Task prompt: Starting from the top of the material, restate each line exactly until the line that contains "return n.outputs[0]", which is also copied. Pictures are excluded.

Dataset extract:
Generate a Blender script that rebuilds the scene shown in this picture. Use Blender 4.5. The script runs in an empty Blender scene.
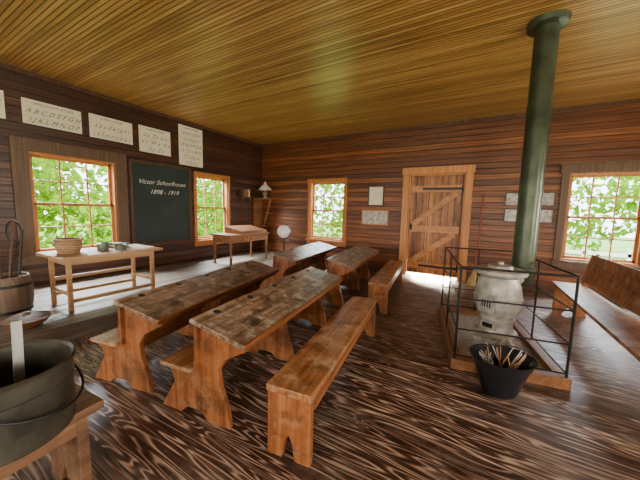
import bpy, bmesh, math, random
import numpy as np
from mathutils import Matrix, Vector
random.seed(4)
D=bpy.data
# ---------------------------------------------------------------- materials
def newmat(name):
    m=D.materials.new(name); m.use_nodes=True
    nt=m.node_tree; b=nt.nodes["Principled BSDF"]
    return m,nt,b
def plain(name,col,rough=.6,metal=0,noise=.25,nscale=8,spec=.5):
    m,nt,b=newmat(name)
    tc=nt.nodes.new("ShaderNodeTexCoord"); n=nt.nodes.new("ShaderNodeTexNoise")
    n.inputs["Scale"].default_value=nscale; n.inputs["Detail"].default_value=6
    nt.links.new(tc.outputs["Object"],n.inputs["Vector"])
    r=nt.nodes.new("ShaderNodeValToRGB")
    r.color_ramp.elements[0].position=.3; r.color_ramp.elements[1].position=.7
    r.color_ramp.elements[0].color=(*[c*(1-noise) for c in col],1)
    r.color_ramp.elements[1].color=(*[min(1,c*(1+noise)) for c in col],1)
    nt.links.new(n.outputs["Fac"],r.inputs["Fac"]); nt.links.new(r.outputs["Color"],b.inputs["Base Color"])
    b.inputs["Roughness"].default_value=rough; b.inputs["Metallic"].default_value=metal
    b.inputs["Specular IOR Level"].default_value=spec
    return m
def M(nt,op,a,b=None,c=None):
    n=nt.nodes.new("ShaderNodeMath"); n.operation=op
    for i,x in enumerate([a,b,c]):
        if x is None: continue
        if isinstance(x,(int,float)): n.inputs[i].default_value=x
        else: nt.links.new(x,n.inputs[i])
    return n.outputs[0]
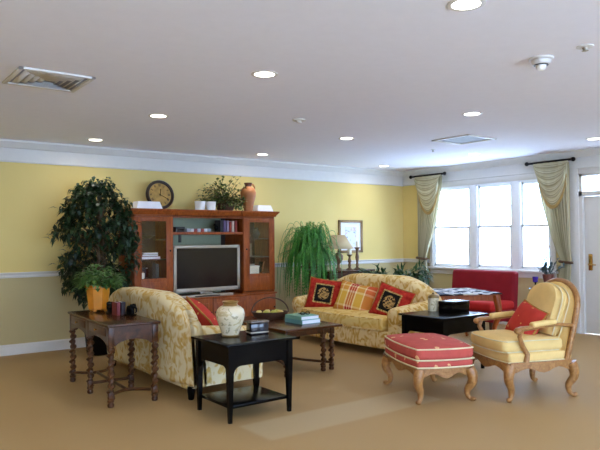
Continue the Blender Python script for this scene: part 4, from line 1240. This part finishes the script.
# ------------------------------------------------------------------ lamp console behind the sofa
t = thing('sofa_table', (7.03, 8.10, 0), 'brown wooden table against the back wall holding the lamp and candlesticks', 'table')
HT = .895
MB().box(-.52, .52, -.19, .19, HT-.03, HT, .008, seg=3).build('tabletop', M_walnut_top, t)
w = MB()
for s in (-1, 1): w.box(-.46, .46, s*.15-.01, s*.15+.01, HT-.13, HT-.03); w.box(s*.46-.01, s*.46+.01, -.15, .15, HT-.13, HT-.03)
w.build('apron', M_walnut, t)
for sx in (-1, 1):
    for sy in (-1, 1): MB().lathe([(.014, 0), (.02, .02), (.018, .3), (.026, HT-.14), (.026, HT-.03)], (sx*.455, sy*.145, 0), 12).build('leg', M_walnut, t)
t = thing('table_lamp', (6.88, 8.10, HT), 'table lamp with cream cone shade and brown carved base', 'lamp')
MB().lathe([(.07, 0), (.075, .012), (.055, .025), (.03, .05), (.022, .09), (.03, .11), (.055, .14), (.082, .19), (.08, .24), (.05, .28), (.025, .295), (.012, .30), (.012, .34)], seg=28, wob=lambda a, z: 1+(.05*sin(a*9+z*60) if .1 < z < .29 else 0)).build('base', M_pine, t)
w = MB()
n = 32
for (r1, r2) in ((.26, .11),):
    vs = [(r*cos(2*pi*s/n), r*sin(2*pi*s/n), z) for (r, z) in ((r1, .36), (r2, .59)) for s in range(n)]
    w.faces(vs, [[s, (s+1) % n, n+(s+1) % n, n+s] for s in range(n)])
w.build('lamp_shade', M_shade, t, solid=.004)
MB().tube([(0, 0, .33), (0, 0, .61)], .006, 8).sphere((0, 0, .62), .013, 10).build('finial', M_brass, t)
def candlestick(x, y, h, label, cw, chh):
    t = thing('candlestick', (x, y, HT), label, 'candlestick')
    MB().lathe([(.062, 0), (.065, .012), (.045, .02), (.02, .04), (.028, .08), (.018, .12), (.034, h*.55), (.02, h*.75), (.018, h*.85), (.045, h*.96), (.05, h), (0, h)], seg=22).build('stem', M_pine, t)
    MB().lathe([(cw, h), (cw, h+chh), (cw*.8, h+chh+.003), (0, h+chh)], seg=18).build('candle', M_candle, t)
candlestick(7.07, 8.03, .26, 'short carved candlestick with thick white candle beside the lamp', .034, .12)
candlestick(7.27, 8.06, .38, 'tall carved candlestick with white candle on the lamp table', .024, .10)
# framed picture on the wall
t = thing('picture_frame', (7.52, YB-.001, 1.17), 'bronze framed botanical print on the yellow back wall', 'picture')
w = MB()
for (a, b, c, d) in ((-.285, .285, 0, .045), (-.285, .285, .54, .585), (-.285, -.24, 0, .585), (.24, .285, 0, .585)): w.box(a, b, -.03, 0, c, d, .006)
w.build('frame', M_frame, t)
MB().box(-.245, .245, -.012, -.002, .04, .545).build('mat_board', M_card, t)
MB().box(-.13, .13, -.015, -.012, .12, .46).build('print', floral_mat('pastel_print', C(206, 206, 216), C(196, 160, 160), C(120, 130, 150), 9), t)

# ------------------------------------------------------------------ curtains
def curtain(y0, y1, tie_a, tie_b, side, labs):
    """y0<y1 top extent; side=+1: outer edge is y1, -1: outer edge is y0"""
    XC = 8.77; zt = 2.545; out = y1 if side > 0 else y0; inn = y0 if side > 0 else y1
    rod = thing('curtain_rod', (XC, (y0+y1)/2, 2.57), labs[0], 'curtain rod')
    a, b = y0-.07, y1+.09
    if side > 0: a, b = y0-.06, y1+.14
    else: a, b = y0-.07, y1+.14
    MB().tube([(XC, a, 2.57), (XC, b, 2.57)], .018, 12).build('rod', M_blackm, rod, world=True)
    for e in (a, b): MB().sphere((XC, e, 2.57), .034, 12).build('finial', M_blackm, rod, world=True)
    for e in (a+.06, b-.06): MB().tube([(XC, e, 2.57), (XR-.024, e, 2.57)], .009, 8).build('bracket', M_blackm, rod, world=True)
    cur = thing('curtain', (XC, (y0+y1)/2, 0), labs[1], 'curtain')
    w = MB(); nu, nv = 72, 44; folds = 8
    def P(u, v):
        # v:0 top ->1 bottom ; u:0 outer ->1 inner
        z = zt+(.02-zt)*v
        ztie = 1.05
        if z > ztie:
            k = (zt-z)/(zt-ztie); s = k**1.6
            o = out; ii = inn+(tie_b-inn)*(.25*k+.75*s**1.1)
            oo = o+(tie_a-o)*s
        else:
            k = (ztie-z)/ztie; oo = tie_a; ii = tie_b+(inn-tie_b)*.30*k**.7
        y = oo+(ii-oo)*u
        amp = .028 if z > ztie else .018
        x = XC+.012+amp*sin(2*pi*folds*u+.6*sin(3*v))*(.6+.4*v) + (.02*(1-abs(z-ztie)/.2) if abs(z-ztie) < .2 else 0)
        return Vector((min(x, XR-.034), y, z))
    w.grid(nu, nv, P)
    ob = w.build('panel', M_curt, cur, world=True, ang=80)
    uv = ob.data.uv_layers.new(name='UVMap')
    vl = [(i/nu, j/nv) for j in range(nv+1) for i in range(nu+1)]
    for lp_ in ob.data.loops: uv.data[lp_.index].uv = vl[lp_.vertex_index]
    # swag with cascading folds
    w = MB()
    def Q(u, v):
        yy = y0-.01+(y1-y0+.02)*u
        prof = sin(pi*u)**.7
        skew = (1-u) if side > 0 else u
        z = zt+.01-v*(.20+.46*sin(pi*u)**.55)
        x = XC-.03-.05*sin(pi*min(1, v*1.1))-.018*abs(sin(v*pi*5.0))*prof-.008*sin(u*pi*10)*(1-v)
        yy = (y0+y1)/2+(yy-(y0+y1)/2)*(1-.25*v)-(.03*v if side < 0 else 0)
        return Vector((x, yy, z))
    w.grid(36, 44, Q)
    sw = w.build('swag', M_curt, cur, world=True, ang=80)
    uv = sw.data.uv_layers.new(name='UVMap'); vl = [(j/44*.8, i/36) for j in range(45) for i in range(37)]
    for lp_ in sw.data.loops: uv.data[lp_.index].uv = vl[lp_.vertex_index]
    w = MB()
    w.tube([Q(i/40, 1) for i in range(41)], .012, 6)
    for i in range(41):
        p = Q(i/40, 1); w.lathe([(.003, .0), (.012, -.012), (.009, -.02), (.014, -.05), (0, -.052)], (p.x, p.y, p.z+.005), 6)
    w.build('tassel_fringe', M_tass, sw)
    for v in sw.children[0].data.vertices: v.co -= cur.location
    w = MB()
    for i in range(9):
        yy = y0+.03+(y1-y0-.06)*i/8
        w.tube([(XC+.02*cos(2*pi*s/12), yy, 2.563+.022*sin(2*pi*s/12)) for s in range(12)], .004, 6, closed=True)
    w.build('rings', M_blackm, cur, world=True)
    # tieback
    w = MB(); ya, yb = min(tie_a, tie_b)-.02, max(tie_a, tie_b)+.02
    n = 20; pts = [(XC+.018+.06*cos(2*pi*i/n), (ya+yb)/2+(yb-ya)/2*sin(2*pi*i/n), 1.05+.01*sin(2*pi*i/n)) for i in range(n)]
    w.tube(pts, .02, 8, closed=True); w.build('tieback', M_tie, cur, world=True)
curtain(7.45, 8.06, 8.06, 7.87, +1, ('short black curtain rod near the corner of the room', 'olive striped curtain with fringed swag near the corner of the room'))
curtain(5.04, 5.60, 5.05, 5.20, -1, ('short black curtain rod nearest the white door', 'olive striped curtain with fringed swag between window and door'))

# ------------------------------------------------------------------ daylight
W = bpy.data.worlds.new('sky'); S.world = W; W.use_nodes = True
bg = W.node_tree.nodes['Background']; bg.inputs['Color'].default_value = (.47, .67, 1.0, 1); bg.inputs['Strength'].default_value = 18.0
for a, b in ADDED_WIN:  # portals for the added rear windows
    d = bpy.data.lights.new('window_portal', 'AREA'); d.shape = 'RECTANGLE'; d.size = b-a; d.size_y = 2.05; d.cycles.is_portal = True
    o = bpy.data.objects.new('window_portal', d); COL.objects.link(o); o.location = ((a+b)/2, YF-.16, 1.375); o.rotation_euler = (radians(90), 0, pi)
def portal(y0, y1, z0, z1):
    d = bpy.data.lights.new('window_portal', 'AREA'); d.shape = 'RECTANGLE'; d.size = y1-y0; d.size_y = z1-z0; d.cycles.is_portal = True
    o = bpy.data.objects.new('window_portal', d); COL.objects.link(o); o.location = (XR+.17, (y0+y1)/2, (z0+z1)/2); o.rotation_euler = (radians(90), 0, radians(90))
portal(WY0, WY1, WZ0, WZ1)
portal(DY0, DY1, 2.09, DZ1)

vs_ = S.view_settings
S.display_settings.display_device = 'sRGB'
vs_.view_transform = 'Standard'; vs_.look = 'None'; vs_.exposure = -0.03; vs_.gamma = 1.0; vs_.use_curve_mapping = False
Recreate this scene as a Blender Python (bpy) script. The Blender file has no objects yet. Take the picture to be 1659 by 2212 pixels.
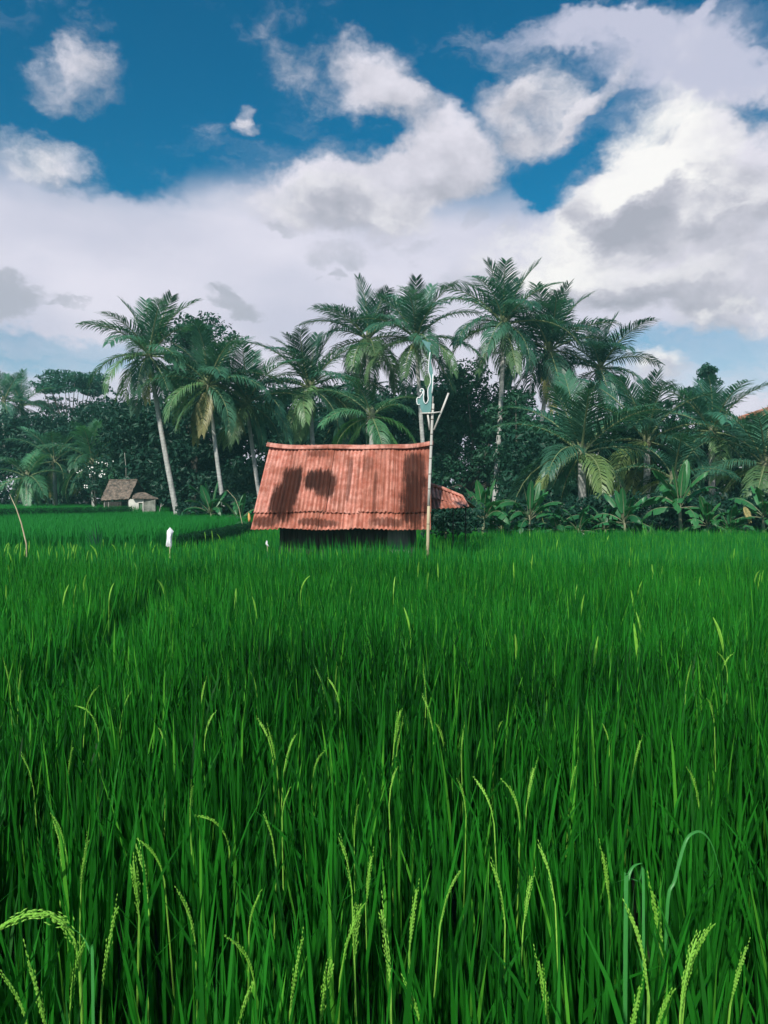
import bpy, math, random
import numpy as np
from mathutils import Vector, Matrix, Euler

# ------------------------------------------------------------------ camera, world, sun, exposure
SC = bpy.context.scene
COL = SC.collection
EYE = 1.8
PITCH = math.atan(31.0 / 1659.0)
cam_d = bpy.data.cameras.new('camera'); cam = bpy.data.objects.new('camera', cam_d); COL.objects.link(cam)
cam.location = (0, 0, EYE); cam.rotation_euler = (math.pi / 2 - PITCH, 0, 0)
cam_d.sensor_fit = 'HORIZONTAL'; cam_d.sensor_width = 36; cam_d.lens = 36
cam_d.clip_start = 0.05; cam_d.clip_end = 3000
SC.camera = cam
SC.view_settings.view_transform = 'Standard'; SC.view_settings.look = 'None'
SC.view_settings.exposure = 0.0; SC.view_settings.gamma = 1.0
SC.view_settings.use_curve_mapping = False
SC.cycles.use_denoising = True; SC.cycles.use_adaptive_sampling = True; SC.cycles.adaptive_threshold = .02; SC.cycles.adaptive_min_samples = 16
SC.cycles.max_bounces = 6; SC.cycles.diffuse_bounces = 3; SC.cycles.transmission_bounces = 4
SC.cycles.transparent_max_bounces = 8; SC.cycles.volume_bounces = 0
SC.cycles.sample_clamp_indirect = 4.0

SUN_EL, SUN_AZ = 38.0, 202.0      # compass bearing of the sun: behind the camera, to the left

def sky_dir(px, py):
    """direction of the photograph's point (1659 x 2212 grid) from where the camera stands"""
    d = Vector(((px - 829.5) / 1659, math.cos(PITCH) + (1106 - py) / 1659 * math.sin(PITCH),
                -math.sin(PITCH) + (1106 - py) / 1659 * math.cos(PITCH)))
    return d

def at(px, py, depth):
    d = sky_dir(px, py)
    return Vector((0, 0, EYE)) + d * (depth / d.y)

class NT:
    """small helper to write node trees"""
    def __init__(self, tree): self.t = tree
    def n(self, kind, **kw):
        nd = self.t.nodes.new(kind)
        for k, v in kw.items(): setattr(nd, k, v)
        return nd
    def put(self, sock, v):
        if isinstance(v, bpy.types.NodeSocket): self.t.links.new(v, sock)
        elif v is not None: sock.default_value = v
    def m(self, op, a, b=None, c=None, clamp=False):
        nd = self.n('ShaderNodeMath', operation=op, use_clamp=clamp)
        for i, v in enumerate((a, b, c)):
            if v is not None: self.put(nd.inputs[i], v)
        return nd.outputs[0]
    def v(self, op, a, b=None, scale=None):
        nd = self.n('ShaderNodeVectorMath', operation=op)
        self.put(nd.inputs[0], a)
        if b is not None: self.put(nd.inputs[1], b)
        if scale is not None: self.put(nd.inputs['Scale'], scale)
        return nd.outputs['Value'] if op in ('DOT_PRODUCT', 'LENGTH') else nd.outputs['Vector']
    def noise(self, vec, scale, detail=4, rough=0.5, dist=0.0, col=False, lac=2.0):
        nd = self.n('ShaderNodeTexNoise'); nd.inputs['Scale'].default_value = scale
        nd.inputs['Detail'].default_value = detail; nd.inputs['Roughness'].default_value = rough
        nd.inputs['Distortion'].default_value = dist; nd.inputs['Lacunarity'].default_value = lac
        if vec is not None: self.put(nd.inputs['Vector'], vec)
        return nd.outputs['Color' if col else 'Fac']
    def ramp(self, x, a, b, lo=0.0, hi=1.0, kind='SMOOTHSTEP'):
        nd = self.n('ShaderNodeMapRange', interpolation_type=kind)
        for i, v in enumerate((x, a, b, lo, hi)): self.put(nd.inputs[i], v)
        return nd.outputs[0]
    def mix(self, f, a, b, blend='MIX'):
        nd = self.n('ShaderNodeMix', data_type='RGBA', blend_type=blend)
        self.put(nd.inputs['Factor'], f)
        for s, v in ((nd.inputs[6], a), (nd.inputs[7], b)):
            if isinstance(v, tuple) and len(v) == 3: v = (*v, 1)
            self.put(s, v)
        return nd.outputs[2]
    def mapping(self, vec, scale=(1, 1, 1), rot=(0, 0, 0), loc=(0, 0, 0)):
        nd = self.n('ShaderNodeMapping'); self.put(nd.inputs['Vector'], vec)
        nd.inputs['Scale'].default_value = scale; nd.inputs['Rotation'].default_value = rot
        nd.inputs['Location'].default_value = loc
        return nd.outputs[0]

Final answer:
Generate a Blender script that rebuilds the scene shown in this picture. Use Blender 4.5. The script runs in an empty Blender scene.
import bpy, bmesh, math, random
import numpy as np
from mathutils import Matrix, Vector
random.seed(4)
D=bpy.data
# ---------------------------------------------------------------- materials
def newmat(name):
    m=D.materials.new(name); m.use_nodes=True
    nt=m.node_tree; b=nt.nodes["Principled BSDF"]
    return m,nt,b
def plain(name,col,rough=.6,metal=0,noise=.25,nscale=8,spec=.5):
    m,nt,b=newmat(name)
    tc=nt.nodes.new("ShaderNodeTexCoord"); n=nt.nodes.new("ShaderNodeTexNoise")
    n.inputs["Scale"].default_value=nscale; n.inputs["Detail"].default_value=6
    nt.links.new(tc.outputs["Object"],n.inputs["Vector"])
    r=nt.nodes.new("ShaderNodeValToRGB")
    r.color_ramp.elements[0].position=.3; r.color_ramp.elements[1].position=.7
    r.color_ramp.elements[0].color=(*[c*(1-noise) for c in col],1)
    r.color_ramp.elements[1].color=(*[min(1,c*(1+noise)) for c in col],1)
    nt.links.new(n.outputs["Fac"],r.inputs["Fac"]); nt.links.new(r.outputs["Color"],b.inputs["Base Color"])
    b.inputs["Roughness"].default_value=rough; b.inputs["Metallic"].default_value=metal
    b.inputs["Specular IOR Level"].default_value=spec
    return m
def M(nt,op,a,b=None,c=None):
    n=nt.nodes.new("ShaderNodeMath"); n.operation=op
    for i,x in enumerate([a,b,c]):
        if x is None: continue
        if isinstance(x,(int,float)): n.inputs[i].default_value=x
        else: nt.links.new(x,n.inputs[i])
    return n.outputs[0]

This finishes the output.